◆ **AIM**: From the first line of the entries below through the line bearing "(.12, .095, .06), .6)), kind='structure')", write out each line exactly. Omit pictures.
[start DATA ROWS]
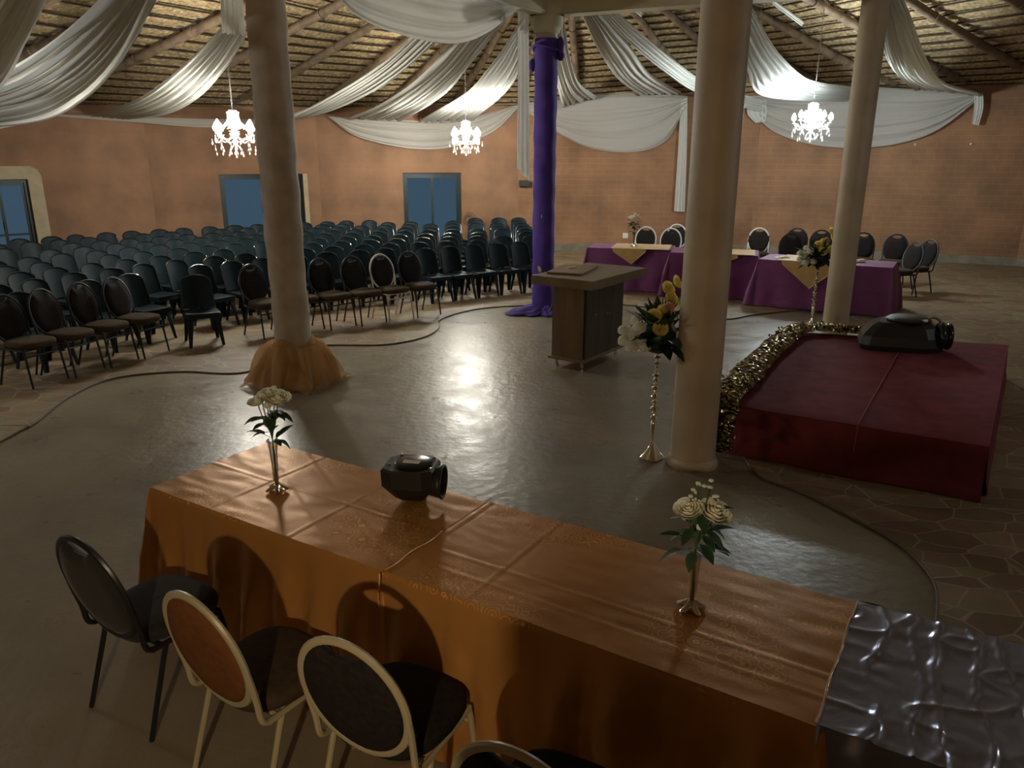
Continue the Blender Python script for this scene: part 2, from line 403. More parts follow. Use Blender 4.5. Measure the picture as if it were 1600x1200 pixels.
for p in curve:
    d = (p-cc).normalized(); t_ = to_wall(d)+.2
    vs += [(p.x, p.y, 0.0005), (p.x, p.y, PZ-.006), (p.x+d.x*.006, p.y+d.y*.006, PZ), (cc.x+d.x*t_, cc.y+d.y*t_, PZ)]
fs = []
for i in range(n):
    j = (i+1) % n
    for k in range(3): fs.append((i*4+k, i*4+k+1, j*4+k+1, j*4+k))
mb.add(vs, fs); tag(mb.build('floor', M['paving']), 'brown crazy paving floor with pale joints around the concrete', kind='structure')
mb = MB(); mb.tube([(p.x, p.y, .012) for p in curve], .009, 6, closed=True)
tag(mb.build('trim_1', mat('edge_strip', (.12, .095, .06), .6)), kind='structure')

# ---------------------------------------------------------------- walls
EL, ER = 3.22, 3.76
WP = [(-14.5, 12.5, EL-.05), (-11.8, 16.0, EL), (-8.6, 18.9, EL+.05), (-5, 20.6, EL+.12), (0.15, 21.9, 3.45), (6.6, 21.6, ER), (12.4, 19.0, ER), (16, 14.5, ER), (17, 8, ER),
      (14, 2, ER), (9, -5, ER-.1), (-9, -5, EL), (-13.5, 3, EL), (-15, 8, EL)]
WP = [Vector((x*K, y*K, z)) for x, y, z in WP]
names = ['wall_left_far', 'wall_far_left', 'wall_far_middle', 'wall_far_centre', 'wall_back', 'wall_far_right', 'wall_right_far', 'wall_right', 'wall_right_near', 'wall_near_right', 'wall_rear', 'wall_near_left', 'wall_left_near', 'wall_left']
def azi_hit(px):            # where the vertical plane through the camera and pixel column px meets the far walls
    d = ray(px, 240); best = None
    for i in range(len(WP)):
        p, q = WP[i], WP[(i+1) % len(WP)]
        ex, ey = q.x-p.x, q.y-p.y; den = d.x*ey - d.y*ex
        if abs(den) < 1e-9: continue
        t = (p.x*ey - p.y*ex)/den; s = (p.x*d.y - p.y*d.x)/den
        if t > 2 and 0 <= s <= 1: best = (i, s*math.hypot(ex, ey), d.y*t, d.x*t)
    return best
doors = {}
DH = 1.92
for dn, (pa, pb, h) in enumerate([(-60, 36, 1.86), (338, 470, 1.90), (628, 720, 1.91)]):
    a, b = azi_hit(pa), azi_hit(pb); seg = b[0]
    s0 = a[1] if a[0] == seg else b[1]-1.55
    doors.setdefault(seg, []).append((s0, b[1], h, dn+1))
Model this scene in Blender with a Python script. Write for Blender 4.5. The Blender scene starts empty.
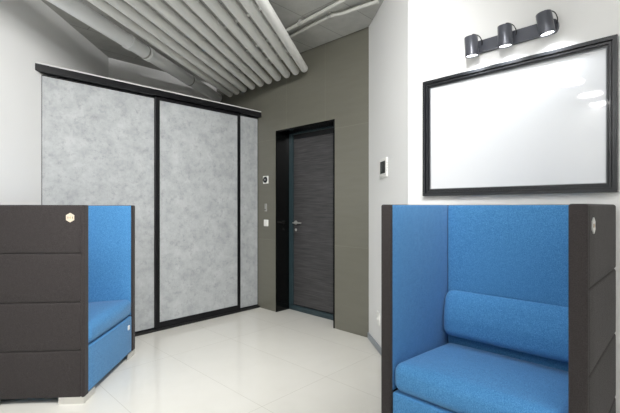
import bpy, bmesh, math, random
from mathutils import Vector, Matrix
random.seed(4)
S = bpy.context.scene
COL = S.collection
F = 395.0; H = 1.25; HY = 206.5; CX = 310.0

# ------------------------------------------------------------------ plan axes
TH = math.radians(46)
dA = Vector((math.cos(TH), math.sin(TH), 0))          # depth of the alcove / wardrobe run, into the green wall
dB = Vector((math.sin(TH), -math.cos(TH), 0))         # along the green wall, towards the right
UP = Vector((0, 0, 1))
C0 = Vector((-0.640, 4.913, 0))                       # wardrobe front meets the green wall
CEIL = 2.96
ROT_AB = math.radians(-44)                            # local x -> dB, local y -> dA

# ------------------------------------------------------------------ materials
def srgb(r, g, b):
    f = lambda c: (c/255/12.92) if c/255 <= .04045 else ((c/255+.055)/1.055)**2.4
    return (f(r), f(g), f(b), 1)

def mat(name, col, rough=.5, metal=0, spec=.5, coat=0, coat_rough=.05):
    m = bpy.data.materials.new(name); m.use_nodes = True
    b = m.node_tree.nodes['Principled BSDF']
    b.inputs['Base Color'].default_value = col
    b.inputs['Roughness'].default_value = rough
    b.inputs['Metallic'].default_value = metal
    b.inputs['Specular IOR Level'].default_value = spec
    b.inputs['Coat Weight'].default_value = coat
    b.inputs['Coat Roughness'].default_value = coat_rough
    return m

def N(m, t, **kw):
    n = m.node_tree.nodes.new(t)
    for k, v in kw.items(): setattr(n, k, v)
    return n
def L(m, a, b): m.node_tree.links.new(a, b)
def bsdf(m): return m.node_tree.nodes['Principled BSDF']
def coords(m, scale=(1, 1, 1), rot=(0, 0, 0), loc=(0, 0, 0)):
    tc = N(m, 'ShaderNodeTexCoord'); mp = N(m, 'ShaderNodeMapping')
    mp.inputs['Scale'].default_value = scale; mp.inputs['Rotation'].default_value = rot
    mp.inputs['Location'].default_value = loc
    L(m, tc.outputs['Object'], mp.inputs['Vector']); return mp.outputs['Vector']
def noise(m, vec, scale, detail=4, rough=.6):
    n = N(m, 'ShaderNodeTexNoise'); n.inputs['Scale'].default_value = scale
    n.inputs['Detail'].default_value = detail; n.inputs['Roughness'].default_value = rough
    L(m, vec, n.inputs['Vector']); return n.outputs['Fac']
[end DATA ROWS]
◆ **WORKED ANSWER**:
Continue the Blender Python script for this scene: part 2, from line 403. More parts follow. Use Blender 4.5. Measure the picture as if it were 1600x1200 pixels.
for p in curve:
    d = (p-cc).normalized(); t_ = to_wall(d)+.2
    vs += [(p.x, p.y, 0.0005), (p.x, p.y, PZ-.006), (p.x+d.x*.006, p.y+d.y*.006, PZ), (cc.x+d.x*t_, cc.y+d.y*t_, PZ)]
fs = []
for i in range(n):
    j = (i+1) % n
    for k in range(3): fs.append((i*4+k, i*4+k+1, j*4+k+1, j*4+k))
mb.add(vs, fs); tag(mb.build('floor', M['paving']), 'brown crazy paving floor with pale joints around the concrete', kind='structure')
mb = MB(); mb.tube([(p.x, p.y, .012) for p in curve], .009, 6, closed=True)
tag(mb.build('trim_1', mat('edge_strip', (.12, .095, .06), .6)), kind='structure')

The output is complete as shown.